LIBROS

El camarada conde: 'Un caballero en Moscú', de Amor Towles

Un aristócrata ruso confinado por los bolcheviques a vivir en un hotel de lujo es el pretexto para contar la historia de la revolución rusa hasta los años cincuenta.

Luis Fernando Afanador
11 de enero de 2020
Amor Towles, escritor norteamericano. Su primera novela reconocida fue 'Normas de cortesía'. Foto: David Jacobs. Cortesía Penguin Books Australia. | Foto: David Jacobs.

Amor Towles

Un caballero en Moscú

Salamandra, 2019

509 páginas

El 21 de junio de 1922, el conde Aleksandr Ilich Rostov, condecorado con la Orden de San Andrés, miembro del Jockey Club, Jefe de Cacería, comparece en un juicio en el Kremlin. ¿Su delito? Ser un aristócrata en tiempos de revolución, algo que no perdonan los bolcheviques, por lo cual es casi seguro el veredicto de pena de muerte. Sin embargo, el conde Rostov tiene varios atenuantes. Primero, en 1918, después de la Revolución de Octubre, regresó a Rusia. “Extrañaba el clima”, dice sarcásticamente. En realidad había regresado para liquidar las propiedades familiares y organizar el exilio de su abuela. Segundo, no intervino en la guerra civil entre rojos y blancos. “Me temo que, a estas alturas, ya había dejado la edad de tomar las armas”. Y, tercero, el atenuante que finalmente terminaría por salvarlo: en su juventud escribió un gran poema revolucionario. Se salva de morir pero deberá cumplir un arresto domiciliario por el resto de sus días en el Metropol, el hotel de lujo donde ha vivido los últimos cuatro años. Una pena que no resulta increíble si tenemos en cuenta que Rusia se inventó el arresto domiciliario. Por supuesto, ya no vivirá en la cómoda suite 317, sino en una buhardilla de 9 metros cuadrados. Cambios drásticos en su vida. Aunque con su encanto, su calidad humana y unos pocos libros y objetos de valor simbólico, el conde se las apañará para sobrevivir con gran dignidad y sentido del humor en esos nuevos y difíciles tiempos. El verdadero caballero se prueba en las dolorosas, no en las gloriosas.

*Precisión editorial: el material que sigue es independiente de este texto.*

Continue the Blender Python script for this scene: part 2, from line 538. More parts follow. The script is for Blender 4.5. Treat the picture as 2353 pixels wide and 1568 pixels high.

Por muy revolucionaria que sea la nueva sociedad, también gusta de los lujos y de los privilegios. El Metropol y su glamur sobreviven, claro está, con ajustes y transformaciones. Sus grandes salones ya no serán destinados a bailes fastuosos, sino a reuniones y asambleas de sindicatos. Y en vez de un gerente, un burócrata que se encargará de quitarles las etiquetas a los vinos de la selecta cava del Metropol, en aras de la igualdad y la simplificación tecnocrática. En adelante, los comensales solo tendrán dos opciones: vino rojo o blanco. Con la reputada cocina, le quedará un poco más difícil por la férrea resistencia del triunvirato, un trío de amigos conformado por el conde, como capitán de meseros; Emile, como chef, y Andréi, como maître.

El Metropol, ubicado enfrente de la Plaza del Teatro y cerca del Bolshoi y de la Plaza Roja, en el centro estratégico de Moscú, es un lugar privilegiado para observar los cambios históricos y los pormenores de la política soviética. De la forma en que se organicen las sillas para una cena del politburó se podrá inferir quién será el sucesor de Stalin. Y, también, saber qué está pasando en el mundo: el bar del hotel es el lugar preferido de los corresponsales extranjeros y un hervidero de rumores.

El conde Rostov es un hombre cultísimo que lee y relee a Montaigne y no se despega de su Anna Karenina. Pese a su nueva condición subalterna, inspira respeto a los empleados del hotel y a un alto funcionario de los servicios de inteligencia, con el cual cenará frecuentemente a cambio de enseñarle política francesa e inglés por medio de películas clásicas de la época dorada de Hollywood. Sus pequeños privilegios, su dorado arresto domiciliario, no lo harán perder de vista la peor suerte de otros perseguidos: los kulaks y los campesinos, víctimas de colectivización a sangre y fuego de Stalin; los artistas de vanguardia, condenados a la estética del silencio, y su querido amigo Mishka, editor de las obras completas de Chéjov, confinado a un campo de concentración por no haber aceptado suprimir un párrafo de una de sus cartas, algo a la larga inocuo, pero que a juicio de los camaradas de cultura ponía en peligro la autoestima del pueblo.

Anna, una actriz de teatro en desgracia y amante del conde, se parece a las heroínas de Chéjov; Sofía, una niña que este terminará adoptando, tiene un toque de la Natasha de Tolstói; Mishka es un personaje de Dostoievski. Esta novela, que nunca decae, que empieza decimonónica y termina como una de espías de los años cincuenta, es un bello homenaje a la literatura y a la historia rusa.